The workers were protesting at management's failure to eradicate KKN -- the popular Indonesian acronyms for corruption, collusion and nepotism -- in their company and to demand higher salaries.
In a written statement, the workers said they came to Jakarta to show their support for President Megawati "so that she will have no hesitation in cleaning up all state companies from the grip of corruption, collusion and nepotism."
Besides complaining at the poor management, the workers said corruption practices remained rampant at the company, previously better known by IPTN, short for the Indonesian words of Nusantara Aircraft Industry.
The workers later marched towards the House of Representatives building to take their complaints there.

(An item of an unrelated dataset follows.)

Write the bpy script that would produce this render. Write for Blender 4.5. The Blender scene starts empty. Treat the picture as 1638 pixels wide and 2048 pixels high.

The company has been beset by a series of crippling strikes in the last three years as the government, at the behest of the International Monetery Fund, stopped further funding to a company regarded as either a show piece or a white elephant.
Separately, Air Force chief of staff Marshall Hanafie Asnan, who is commissioner of the company, appealed to workers to end their strike and to "work things out" together.
"We will resolve the matter properly. But the most important thing is for them to work again because aircraft manufacturing is a strategic industry and the Air Force badly needs it," he said.
"As Air Force chief of staff, I have the greatest interest in seeing them back at work," Hanafie said on the sidelines of a rehearsal for the Indonesian Military's (TNI's) 56th anniversary celebration at the Halim Perdanakusumah air base.